Father, work in our hearts in areas where we practice moral elitism disguised as Christianity. We can so easily look down and criticize the mother who drives a beat up car, who feeds her children fast food,  and who lives on the poor side of the tracks with a “bless their heart” mentality, while on the other hand taking great pride in judging the lifestyles of the wealthy for the cars they drive the homes they own, and for their lavish lifestyles when so many people around the world suffer.Father help, us to understand that know matter where we come from, we all come to you the same way, and we are all in need of your loving touch

Father we pray that you would rid us of one of one of the most insidious 4 letter words in the dictionary, “them”. For we know that as long as we insulate ourselves, and separate, we reinforce a narrative of division, which leads to criticism, and ultimately judgement. Rather, help us turn our “them” attitudes to “us” attitudes. Realizing that we are all in this together, and that we belong to each other.
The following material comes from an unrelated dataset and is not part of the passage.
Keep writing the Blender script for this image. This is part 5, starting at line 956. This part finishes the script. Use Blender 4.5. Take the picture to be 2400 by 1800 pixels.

May our dinner tables express that, May our lunches express that. That we would not just seek community with people who exclusively look like us, vote like us, and speak like us, but help us reach, and then reach again to become bridge builders for the gospel in the greater Los angeles Area.

So Lord, we lament for the places in which we have fallen short in this area, while also humbly asking that you would teach us how to lead, and bravely step out to help create a gospel centered culture of compassion and kinship.